The judge, Mr Justice Fulford QC, has said he would accept a majority verdict of 10 to 2.
The guilty four, who were all born in East Africa and came to the UK in the 1990s, stocked up on large quantities of hydrogen peroxide from hairdressing suppliers, ahead of 21 July 2005.
Omar's eighth-floor flat in New Southgate, north London, was turned into a bomb factory.
The devices - to be carried in rucksacks - were made of chapati flour and a similar hydrogen peroxide mixture used by the men behind the 7 July attacks in which 52 people died.
Mohammed targeted a train at Oval station in south London, Omar was on board a train at Warren Street in central London and Osman travelled on a Hammersmith and City line service to Shepherd's Bush in west London.
Ibrahim, the prime mover in the conspiracy, boarded a bus in Shoreditch, east London.
The jury heard that had the suicide bombs detonated properly, dozens of people would have been killed.
The attacks, and the subsequent escape of the four guilty men, sparked the UK's largest ever manhunt.
Their movements were captured on thousands of hours of CCTV film, with seven hours worth proving to be crucial evidence.
One of the plotters, Mohammed, left a suicide note intended for his girlfriend and their two young children urging them to "rejoice in happiness".

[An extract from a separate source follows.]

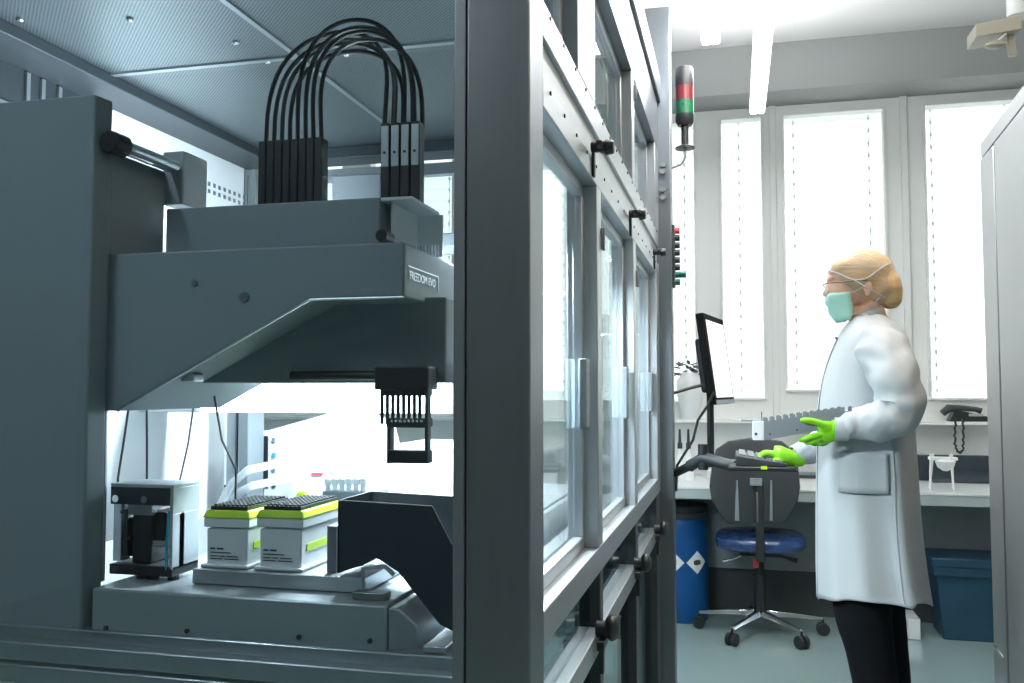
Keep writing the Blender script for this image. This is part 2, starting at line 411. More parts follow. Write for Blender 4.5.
# lower part under the sills: clear panels, lower rail, uprights
rail(1.33, 3.38, .742, .787, m='alu')
for (y0, y1) in ((1.845, 1.885), (2.52, 2.58), (3.20, 3.38)):
    BOX(XG-.02, XR, y0, y1, 0.02, .898).build('leg', 'frame_dk', E, bevel=.002)  # legs coloured dark to stand in for the shade down here
for (y0, y1) in ((1.30, 1.845), (1.885, 2.52), (2.58, 3.20)):
    BOX(XG+.008, XG+.012, y0, y1, .787, .898).build('clear_panel', 'acryl', E)
    BOX(XG+.008, XG+.012, y0, y1, .05, .742).build('clear_panel', 'acryl', E)
for (y, z) in ((1.80, .796), (2.49, .796), (3.12, .796)):
    g = MB().cyl((XR-.002, y, z), (XR+.028, y, z), .017, n=12).ell((XR+.03, y, z+.004), (.016, .026, .026), n=12, m=8)
    g.box(XR+.004, XR+.018, y-.035, y+.03, z-.034, z-.016).box(XR+.004, XR+.014, y-.012, y+.004, z-.085, z-.03)
    g.build('latch', 'black', E, bevel=.002)
# ceiling of perforated sheet with frame bars and seams
BOX(XL, pl, YN+.01, YF, ZC, ZC+.02).build('ceiling_panel', 'perf', E)
pb0 = PZ(0, 70, ZC-.03)
BOX(XL-.005, XL+.16, YN+.01, YF, ZC-.035, ZC).build('ceiling_frame', 'frame_dk', E, bevel=.003)
BOX(XL+.16, XG-.03, YF-.13, YF, ZC-.045, ZC).build('ceiling_frame', 'frame_dk', E, bevel=.003)
BOX(XL+.16, XG-.03, YF-.02, YF+.02, ZC-.11, ZC-.06).build('far_rail', 'alu', E, bevel=.003)
a = PZ(225, 0, ZC); b_ = PZ(395, 128, ZC)
m = MB().box(a.x-.008, a.x+.008, YN+.1, YF-.1, ZC-.006, ZC); yy = PZ(240, 62, ZC).y
m.box(XL+.16, pl, yy-.010, yy+.010, ZC-.005, ZC); m.build('panel_seam', 'alu', E)
m = MB()
for (u, v) in ((236, 43), (268, 62), (49, 61), (87, 77), (347, 55), (130, 20), (20, 20)):
    p = PZ(u, v, ZC-.004); MB().ell((p.x, p.y, ZC-.004), (.010, .010, .006), n=10, m=6).build('ceiling_screw', 'chrome', E, smooth=True)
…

He and Ibrahim - who was believed to have undertaken jihadi training in Pakistan - were captured a week later after armed police surrounded a flat in west London.

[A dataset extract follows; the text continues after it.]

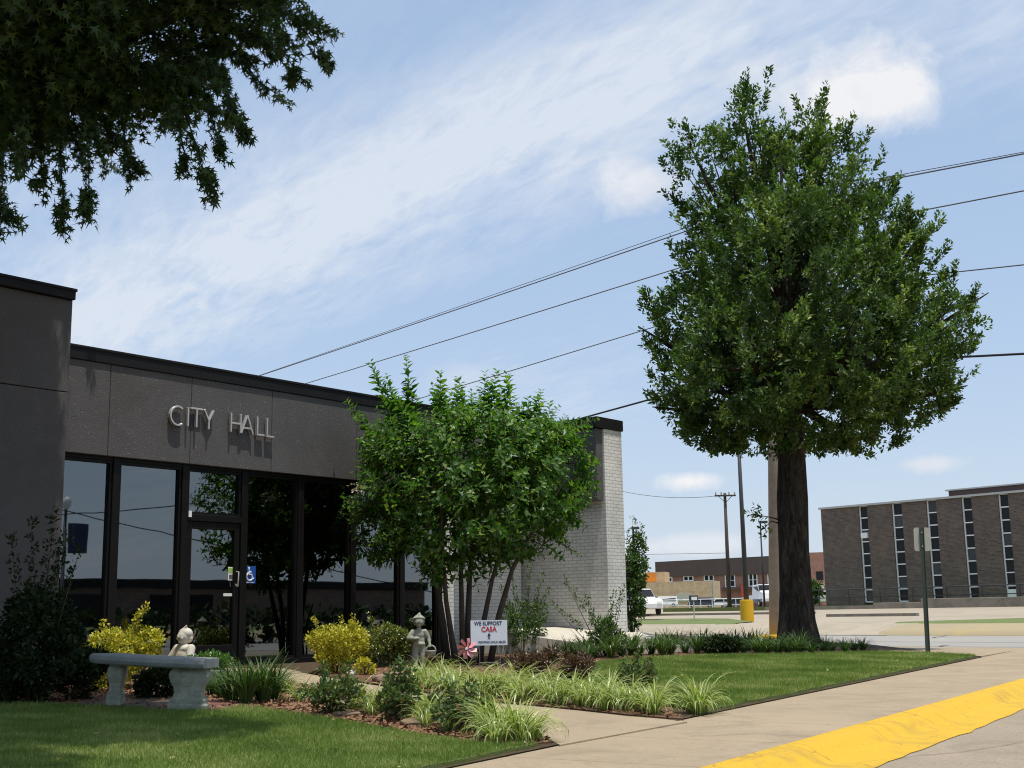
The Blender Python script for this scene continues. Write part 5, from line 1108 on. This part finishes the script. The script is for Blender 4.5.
# overhanging pin oak, trunk out of frame to the left
pt_ = Vector((-7.0, 11.6, yard_z(-7.0, 11.6)))
PIN = thing('oak_tree', 'overhanging dark oak with drooping star-leaved branch tips above the bench', 'tree', tuple(pt_))
pm = MB(); pm.tube([(0, 0, -.2), (0, 0, .4), (.05, 0, 2), (.1, 0, 5), (.15, .1, 8), (.2, .1, 11)], [.5, .36, .31, .26, .18, .06], 20, wob=.12)
def pv(px, py, Y, rx, rz, ry):
    c = on_y(px, py, Y)-pt_; k = Y/F_PX; return (tuple(c), (rx*k, ry, rz*k))
plob = [pv(90, 20, 10.0, 130, 70, 1.6), pv(190, 5, 9.6, 70, 40, 1.1), pv(60, 80, 9.8, 85, 36, 1.2), pv(0, 95, 10.2, 50, 36, 1.2), pv(130, 62, 10.2, 66, 34, 1.2), pv(20, 20, 9.0, 120, 80, 1.2), pv(160, -50, 9.8, 140, 60, 1.6), pv(235, -25, 10.0, 55, 36, 1.0), pv(40, -120, 10.5, 220, 110, 2.4),
        ((0, -3, 6.8), (2.4, 2.3, 1.5)), ((-2.5, 0, 6.8), (2.6, 3.0, 1.8)), ((.2, .2, 9.2), (3.2, 3.4, 2.0)), ((2.2, -1.8, 8.2), (2.6, 2.2, 1.3)), ((-.1, 3.4, 8.3), (2.0, 1.6, 1.4)), ((-.5, 4.4, 8.0), (1.6, 1.2, 1.2)), ((-1.5, 1.0, 5.0), (1.8, 2.2, 1.5)), ((-1.9, 3.5, 6.2), (1.6, 1.3, 1.4)), ((-1.2, -3.0, 5.2), (2.2, 2.0, 1.3)), ((-1.9, 3.4, 7.8), (1.9, 1.7, 1.5)), ((-.6, 1.6, 8.0), (2.2, 2.0, 1.6)), ((2.9, -1.8, 8.9), (2.5, 2.7, 1.4)), ((3.9, -3.6, 6.75), (1.2, 1.0, .6)), ((2.4, -4.4, 6.6), (1.5, 1.3, .8))]
P, D = crown_points([(c, r) for c, r in plob], 24000, gap=-.38, ns=1.0, inner=.45); D[:, 2] -= .5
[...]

Omar was arrested in Birmingham after travelling there disguised as a woman in a burka, while Osman was detained in Rome and extradited back to Britain.
But in their efforts to track down those behind the attempts, the police mistook an innocent man for one of the suspects.
Jean Charles de Menezes, an electrician from Brazil, was shot dead at Stockwell Tube station a day after the failed attacks.
It later emerged that the defendants had been photographed by police surveillance officers while on a 2004 camping trip in the Lake District.
Nigel Sweeney QC, prosecutor, had told the trial the men chose a date "just 14 days after the carnage of July 7".
The trial heard evidence that the conspiracy "had been in existence long before the events of July 7" and was not a "hastily-arranged copycat" operation.
Mr Sweeney said: "The failure of those bombs to explode owed nothing to the intention of these defendants, rather it was simply the good fortune of the travelling public that day that they were spared."